### Supplied information
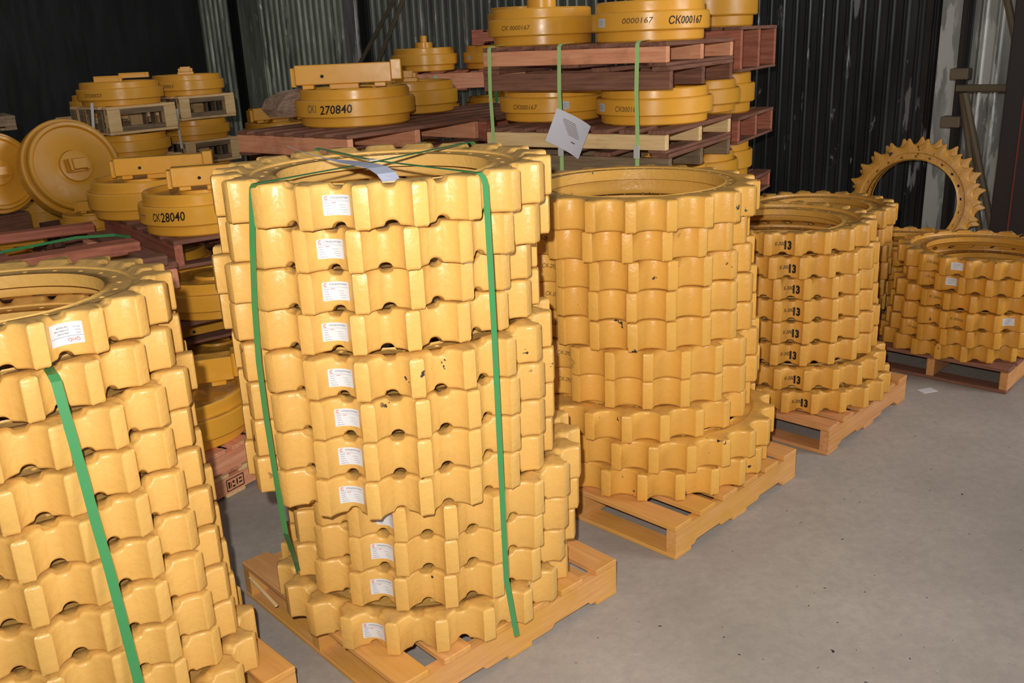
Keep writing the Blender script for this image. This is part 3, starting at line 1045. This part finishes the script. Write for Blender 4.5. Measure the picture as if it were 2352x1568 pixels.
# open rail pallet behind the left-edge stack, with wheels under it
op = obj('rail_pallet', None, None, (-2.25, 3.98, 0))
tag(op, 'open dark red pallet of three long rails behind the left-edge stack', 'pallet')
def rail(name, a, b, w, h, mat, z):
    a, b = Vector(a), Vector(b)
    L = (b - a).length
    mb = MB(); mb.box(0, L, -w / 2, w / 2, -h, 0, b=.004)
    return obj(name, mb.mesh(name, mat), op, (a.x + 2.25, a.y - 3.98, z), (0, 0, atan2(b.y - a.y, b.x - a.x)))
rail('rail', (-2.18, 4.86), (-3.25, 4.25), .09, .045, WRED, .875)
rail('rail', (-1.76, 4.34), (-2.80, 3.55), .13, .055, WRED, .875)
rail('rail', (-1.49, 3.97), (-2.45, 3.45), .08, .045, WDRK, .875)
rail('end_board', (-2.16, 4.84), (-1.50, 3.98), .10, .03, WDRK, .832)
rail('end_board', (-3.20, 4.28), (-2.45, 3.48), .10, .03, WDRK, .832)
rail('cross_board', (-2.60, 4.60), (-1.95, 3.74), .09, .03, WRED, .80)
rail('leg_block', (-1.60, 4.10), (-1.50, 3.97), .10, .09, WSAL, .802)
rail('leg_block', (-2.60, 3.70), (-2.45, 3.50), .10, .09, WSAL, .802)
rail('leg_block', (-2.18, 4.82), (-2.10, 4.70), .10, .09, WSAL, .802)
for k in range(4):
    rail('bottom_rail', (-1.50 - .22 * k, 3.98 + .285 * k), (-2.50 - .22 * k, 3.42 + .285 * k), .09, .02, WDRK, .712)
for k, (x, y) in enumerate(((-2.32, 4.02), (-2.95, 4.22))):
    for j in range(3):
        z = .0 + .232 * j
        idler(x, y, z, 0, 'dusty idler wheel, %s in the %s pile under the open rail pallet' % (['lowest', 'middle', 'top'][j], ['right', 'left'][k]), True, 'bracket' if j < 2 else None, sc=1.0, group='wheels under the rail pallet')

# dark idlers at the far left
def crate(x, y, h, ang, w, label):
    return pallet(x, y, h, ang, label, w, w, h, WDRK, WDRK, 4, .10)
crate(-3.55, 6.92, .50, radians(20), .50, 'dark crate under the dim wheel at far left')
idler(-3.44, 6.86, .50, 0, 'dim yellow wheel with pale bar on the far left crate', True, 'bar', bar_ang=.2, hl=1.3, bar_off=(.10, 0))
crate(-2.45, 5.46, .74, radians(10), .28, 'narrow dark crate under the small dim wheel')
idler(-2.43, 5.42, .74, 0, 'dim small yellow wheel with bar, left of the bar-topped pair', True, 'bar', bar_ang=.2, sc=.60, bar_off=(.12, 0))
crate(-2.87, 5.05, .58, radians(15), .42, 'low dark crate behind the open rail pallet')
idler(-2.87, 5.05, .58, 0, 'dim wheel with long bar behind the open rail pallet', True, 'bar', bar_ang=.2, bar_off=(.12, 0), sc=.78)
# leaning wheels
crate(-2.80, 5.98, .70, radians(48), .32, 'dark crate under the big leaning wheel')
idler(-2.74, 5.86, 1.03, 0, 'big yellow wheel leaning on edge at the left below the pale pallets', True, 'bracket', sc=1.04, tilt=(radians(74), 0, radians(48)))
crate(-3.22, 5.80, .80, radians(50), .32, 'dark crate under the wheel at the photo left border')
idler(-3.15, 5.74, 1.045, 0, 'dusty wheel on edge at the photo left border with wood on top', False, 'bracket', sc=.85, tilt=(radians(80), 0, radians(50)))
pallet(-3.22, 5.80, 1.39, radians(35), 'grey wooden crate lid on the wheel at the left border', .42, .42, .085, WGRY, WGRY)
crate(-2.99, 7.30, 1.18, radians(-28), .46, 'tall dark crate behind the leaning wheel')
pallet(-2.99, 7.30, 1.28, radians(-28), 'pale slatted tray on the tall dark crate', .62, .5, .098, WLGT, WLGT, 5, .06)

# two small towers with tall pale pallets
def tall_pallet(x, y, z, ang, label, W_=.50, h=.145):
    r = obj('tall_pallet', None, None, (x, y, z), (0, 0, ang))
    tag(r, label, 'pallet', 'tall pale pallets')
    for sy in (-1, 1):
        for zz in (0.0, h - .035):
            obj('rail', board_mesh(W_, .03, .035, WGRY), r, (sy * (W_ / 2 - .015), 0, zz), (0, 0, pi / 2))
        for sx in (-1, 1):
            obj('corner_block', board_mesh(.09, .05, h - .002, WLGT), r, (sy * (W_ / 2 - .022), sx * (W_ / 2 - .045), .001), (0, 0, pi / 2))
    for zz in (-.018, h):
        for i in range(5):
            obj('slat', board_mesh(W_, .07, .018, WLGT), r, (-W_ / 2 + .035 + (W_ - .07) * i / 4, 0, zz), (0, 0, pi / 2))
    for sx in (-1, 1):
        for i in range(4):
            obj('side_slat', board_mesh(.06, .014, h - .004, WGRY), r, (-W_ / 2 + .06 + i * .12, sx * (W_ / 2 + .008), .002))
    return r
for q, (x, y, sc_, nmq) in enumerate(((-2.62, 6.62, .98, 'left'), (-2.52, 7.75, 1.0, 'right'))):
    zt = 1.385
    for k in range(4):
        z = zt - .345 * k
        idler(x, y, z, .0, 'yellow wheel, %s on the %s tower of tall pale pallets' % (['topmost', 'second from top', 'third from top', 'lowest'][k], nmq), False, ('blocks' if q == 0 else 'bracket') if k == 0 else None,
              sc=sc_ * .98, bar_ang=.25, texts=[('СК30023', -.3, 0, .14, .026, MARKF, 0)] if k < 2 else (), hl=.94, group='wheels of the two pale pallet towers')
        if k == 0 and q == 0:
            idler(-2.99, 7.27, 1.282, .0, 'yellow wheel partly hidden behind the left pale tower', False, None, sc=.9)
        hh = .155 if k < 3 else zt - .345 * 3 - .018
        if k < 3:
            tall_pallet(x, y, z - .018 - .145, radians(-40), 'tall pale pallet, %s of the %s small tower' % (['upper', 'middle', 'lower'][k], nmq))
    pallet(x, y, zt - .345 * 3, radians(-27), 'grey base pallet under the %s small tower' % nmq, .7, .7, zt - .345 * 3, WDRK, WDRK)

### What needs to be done
Copy the data word for word. Pictures do not go in the copy.

### Answer for this exercise
Keep writing the Blender script for this image. This is part 3, starting at line 1045. This part finishes the script. Write for Blender 4.5. Measure the picture as if it were 2352x1568 pixels.
# open rail pallet behind the left-edge stack, with wheels under it
op = obj('rail_pallet', None, None, (-2.25, 3.98, 0))
tag(op, 'open dark red pallet of three long rails behind the left-edge stack', 'pallet')
def rail(name, a, b, w, h, mat, z):
    a, b = Vector(a), Vector(b)
    L = (b - a).length
    mb = MB(); mb.box(0, L, -w / 2, w / 2, -h, 0, b=.004)
    return obj(name, mb.mesh(name, mat), op, (a.x + 2.25, a.y - 3.98, z), (0, 0, atan2(b.y - a.y, b.x - a.x)))
rail('rail', (-2.18, 4.86), (-3.25, 4.25), .09, .045, WRED, .875)
rail('rail', (-1.76, 4.34), (-2.80, 3.55), .13, .055, WRED, .875)
rail('rail', (-1.49, 3.97), (-2.45, 3.45), .08, .045, WDRK, .875)
rail('end_board', (-2.16, 4.84), (-1.50, 3.98), .10, .03, WDRK, .832)
rail('end_board', (-3.20, 4.28), (-2.45, 3.48), .10, .03, WDRK, .832)
rail('cross_board', (-2.60, 4.60), (-1.95, 3.74), .09, .03, WRED, .80)
rail('leg_block', (-1.60, 4.10), (-1.50, 3.97), .10, .09, WSAL, .802)
rail('leg_block', (-2.60, 3.70), (-2.45, 3.50), .10, .09, WSAL, .802)
rail('leg_block', (-2.18, 4.82), (-2.10, 4.70), .10, .09, WSAL, .802)
for k in range(4):
    rail('bottom_rail', (-1.50 - .22 * k, 3.98 + .285 * k), (-2.50 - .22 * k, 3.42 + .285 * k), .09, .02, WDRK, .712)
for k, (x, y) in enumerate(((-2.32, 4.02), (-2.95, 4.22))):
    for j in range(3):
        z = .0 + .232 * j
        idler(x, y, z, 0, 'dusty idler wheel, %s in the %s pile under the open rail pallet' % (['lowest', 'middle', 'top'][j], ['right', 'left'][k]), True, 'bracket' if j < 2 else None, sc=1.0, group='wheels under the rail pallet')

# dark idlers at the far left
def crate(x, y, h, ang, w, label):
    return pallet(x, y, h, ang, label, w, w, h, WDRK, WDRK, 4, .10)
crate(-3.55, 6.92, .50, radians(20), .50, 'dark crate under the dim wheel at far left')
idler(-3.44, 6.86, .50, 0, 'dim yellow wheel with pale bar on the far left crate', True, 'bar', bar_ang=.2, hl=1.3, bar_off=(.10, 0))
crate(-2.45, 5.46, .74, radians(10), .28, 'narrow dark crate under the small dim wheel')
idler(-2.43, 5.42, .74, 0, 'dim small yellow wheel with bar, left of the bar-topped pair', True, 'bar', bar_ang=.2, sc=.60, bar_off=(.12, 0))
crate(-2.87, 5.05, .58, radians(15), .42, 'low dark crate behind the open rail pallet')
idler(-2.87, 5.05, .58, 0, 'dim wheel with long bar behind the open rail pallet', True, 'bar', bar_ang=.2, bar_off=(.12, 0), sc=.78)
# leaning wheels
crate(-2.80, 5.98, .70, radians(48), .32, 'dark crate under the big leaning wheel')
idler(-2.74, 5.86, 1.03, 0, 'big yellow wheel leaning on edge at the left below the pale pallets', True, 'bracket', sc=1.04, tilt=(radians(74), 0, radians(48)))
crate(-3.22, 5.80, .80, radians(50), .32, 'dark crate under the wheel at the photo left border')
idler(-3.15, 5.74, 1.045, 0, 'dusty wheel on edge at the photo left border with wood on top', False, 'bracket', sc=.85, tilt=(radians(80), 0, radians(50)))
pallet(-3.22, 5.80, 1.39, radians(35), 'grey wooden crate lid on the wheel at the left border', .42, .42, .085, WGRY, WGRY)
crate(-2.99, 7.30, 1.18, radians(-28), .46, 'tall dark crate behind the leaning wheel')
pallet(-2.99, 7.30, 1.28, radians(-28), 'pale slatted tray on the tall dark crate', .62, .5, .098, WLGT, WLGT, 5, .06)

# two small towers with tall pale pallets
def tall_pallet(x, y, z, ang, label, W_=.50, h=.145):
    r = obj('tall_pallet', None, None, (x, y, z), (0, 0, ang))
    tag(r, label, 'pallet', 'tall pale pallets')
    for sy in (-1, 1):
        for zz in (0.0, h - .035):
            obj('rail', board_mesh(W_, .03, .035, WGRY), r, (sy * (W_ / 2 - .015), 0, zz), (0, 0, pi / 2))
        for sx in (-1, 1):
            obj('corner_block', board_mesh(.09, .05, h - .002, WLGT), r, (sy * (W_ / 2 - .022), sx * (W_ / 2 - .045), .001), (0, 0, pi / 2))
    for zz in (-.018, h):
        for i in range(5):
            obj('slat', board_mesh(W_, .07, .018, WLGT), r, (-W_ / 2 + .035 + (W_ - .07) * i / 4, 0, zz), (0, 0, pi / 2))
    for sx in (-1, 1):
        for i in range(4):
            obj('side_slat', board_mesh(.06, .014, h - .004, WGRY), r, (-W_ / 2 + .06 + i * .12, sx * (W_ / 2 + .008), .002))
    return r
for q, (x, y, sc_, nmq) in enumerate(((-2.62, 6.62, .98, 'left'), (-2.52, 7.75, 1.0, 'right'))):
    zt = 1.385
    for k in range(4):
        z = zt - .345 * k
        idler(x, y, z, .0, 'yellow wheel, %s on the %s tower of tall pale pallets' % (['topmost', 'second from top', 'third from top', 'lowest'][k], nmq), False, ('blocks' if q == 0 else 'bracket') if k == 0 else None,
              sc=sc_ * .98, bar_ang=.25, texts=[('СК30023', -.3, 0, .14, .026, MARKF, 0)] if k < 2 else (), hl=.94, group='wheels of the two pale pallet towers')
        if k == 0 and q == 0:
            idler(-2.99, 7.27, 1.282, .0, 'yellow wheel partly hidden behind the left pale tower', False, None, sc=.9)
        hh = .155 if k < 3 else zt - .345 * 3 - .018
        if k < 3:
            tall_pallet(x, y, z - .018 - .145, radians(-40), 'tall pale pallet, %s of the %s small tower' % (['upper', 'middle', 'lower'][k], nmq))
    pallet(x, y, zt - .345 * 3, radians(-27), 'grey base pallet under the %s small tower' % nmq, .7, .7, zt - .345 * 3, WDRK, WDRK)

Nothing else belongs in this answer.